Saturday, November 24, 2007

Dec 19 - Jan 6: Betty Spackman, Fort Gallery


Notes from the artist

“...The woods are lovely, dark and deep.
But I have promises to keep,
And miles to go before I sleep,
And miles to go before I sleep.”

Stopping By Woods On A Snowy Evening
Robert Frost

I have decided not to title this exhibition, although if I did it would be called something like, “’Oh Christmas Tree’: A Seasonal Lament”, or “Whose woods these are”, after Robert Frost’s well know poem, Stopping By Woods On A Snowy Evening….as the work is somehow about trees. But it is really more about stopping long enough to see and to ‘hear’ - the trees and everything else around me.

“If a tree falls in a forest and no one is around to hear it, does it make a sound?”

I think that popular philosophical question should perhaps be, “If a tree falls in a forest and no one is around to hear it, where is everyone !?” I don’t want to ignore ‘the fallen’ anymore. I want to be present and listening and I want to understand how I am implicated in the fall. I want to have ears to hear and allow myself to be wounded with the wounds of the world around me.

At many levels I am greedy, careless and apathetic. It comes with being human, a self-centered North American human, preoccupied with survival and gratification. But in determining to stop, look and listen a little more closely to the world on the other side of my skin, I have learned my skin does not separate me from anything. Instead, I am implicated, ‘folded in’, ‘entangled’ as the Latin root of implicated suggests. Nature is not outside me; I am inside it. When I move I can push the air enough to jostle a leaf on the tree I pass by. When the leaf falls, when the tree falls I should also be jostled, I should feel the earth shake, feel my body shake…but I seldom do. I am fat and dull of hearing. I have too many “promises to keep, and miles to go before I sleep.”

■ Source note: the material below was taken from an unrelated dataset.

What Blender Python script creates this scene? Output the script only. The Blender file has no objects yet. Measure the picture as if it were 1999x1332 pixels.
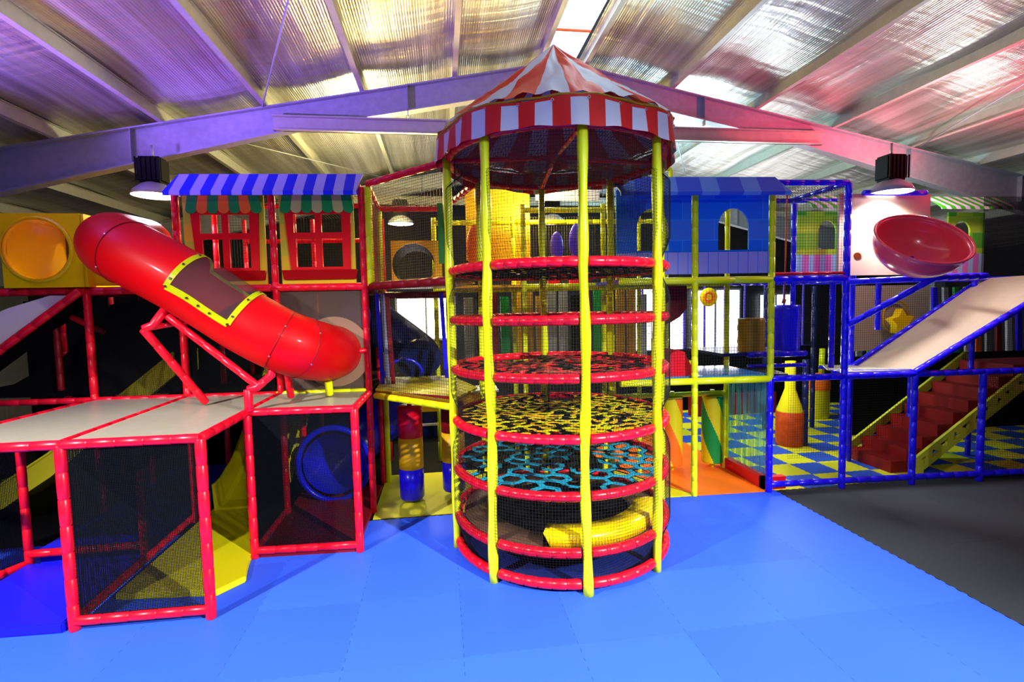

In this show and a new installation work I am producing simultaneously, I attempt to understand my relationship and responsibility for the broken, fragile planet. I do this in the only way I am currently able to do. I celebrate life and lament its loss - through images and objects. If I could sing this would be a Christmas carol sung by a donkey. It would be a sad song about too many pine beetles and too few bees in the forest. It would be about human babies born without shelter and animals without their natural habitat. It would be about open wounds and about the promise of restoration. And it would be about trees.